Granada Hills : Home Depot Lobbying Cost Bank $112,181

June 30, 1995|KAY HWANGBO

A bank spent more than $100,000 in the first three months of this year to lobby the city of Los Angeles for permission to build a Home Depot at the corner of Chatsworth Street and Zelzah Avenue, according to a city report released Thursday.

Coast Federal Bank spent $112,181 to hire a public relations company, a law firm and an engineering company to lobby the City Council for a zoning change that would allow it to build a shopping center at the 16 1/2-acre site in Granada Hills, according to the city Ethics Commission's First Quarter 1995 Lobbyist Report.

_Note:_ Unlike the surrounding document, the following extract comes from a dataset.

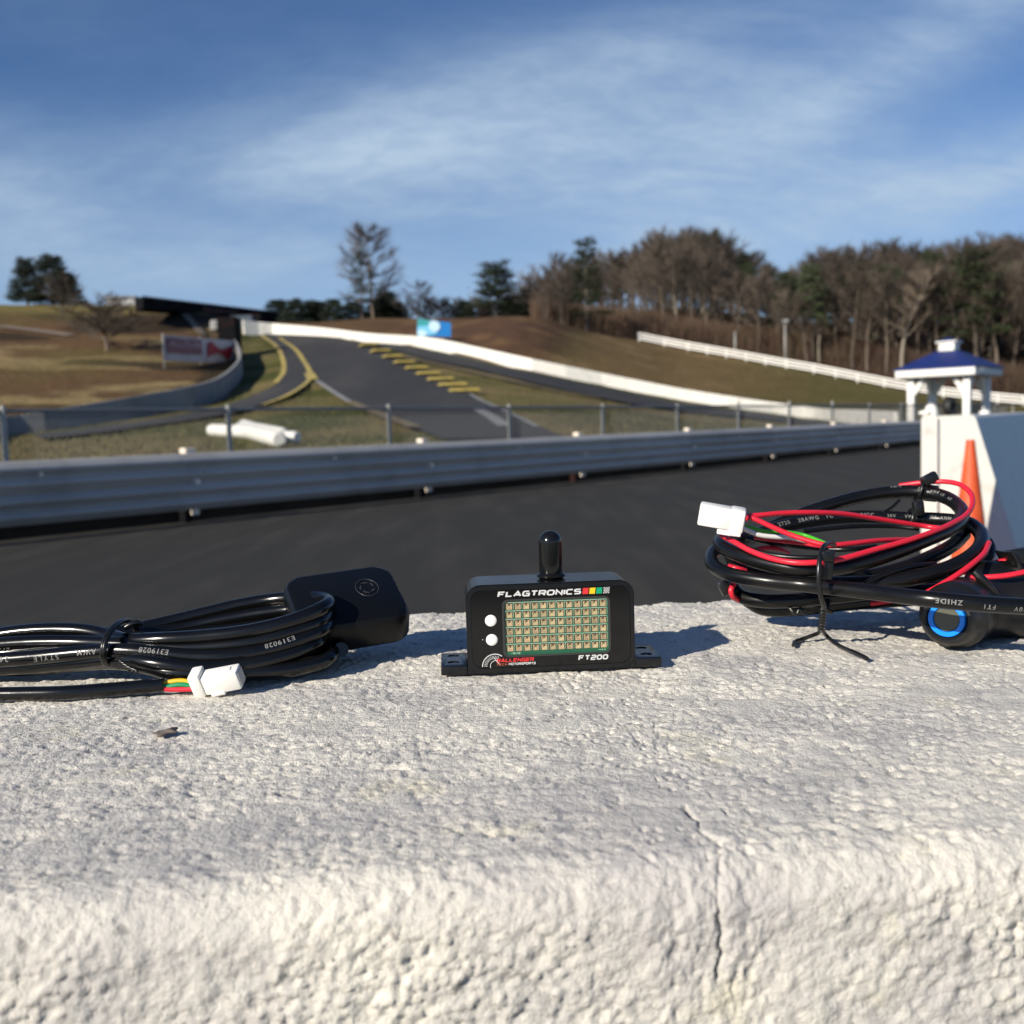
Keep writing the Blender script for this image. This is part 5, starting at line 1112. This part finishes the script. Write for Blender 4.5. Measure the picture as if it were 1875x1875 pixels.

The companies hired by Coast were Greer/Daily Inc., a public relations firm, Latham & Watkins, a law firm, and Spindler Engineering.

Coast withdrew its proposal to build the Home Depot, but did get the zoning change, allowing it to subdivide its land into four parcels.

The bank spent more on city lobbying activities than any other company did in the first three months of this year, according to the report, which lists lobbying firms' political contributions to City Council members as well as the firms' expenses in lobbying the city.

Also among the top 10 spenders was Browning-Ferris Industries, which spent $56,220 in an unsuccessful attempt to add an access road to the Sunshine Canyon Landfill, and Pacific Pipeline Systems, Inc., which spent $39,245 to seek the right to build an oil pipeline through the northeast San Fernando Valley.

The information may be interesting to community activists who often fight large development projects and whose own lobbying resources probably pale by comparison, said commission spokesman Bruce Aoki.

"It's important to know that the people making these decisions are being lobbied by these forces, and that's the kind of money behind these decisions," Aoki said.

The City Council approved Coast's zoning change Feb. 24, clearing the way for the bank to sell its land, the site of its administrative headquarters, to as many as four stores. The bank had originally wanted to sell two-thirds of its property to Home Depot, but backed down in the face of neighborhood protests that the store would clog nearby streets and create traffic hazards.

Coast spokesman David Porges, who was contacted late in the afternoon, declined comment.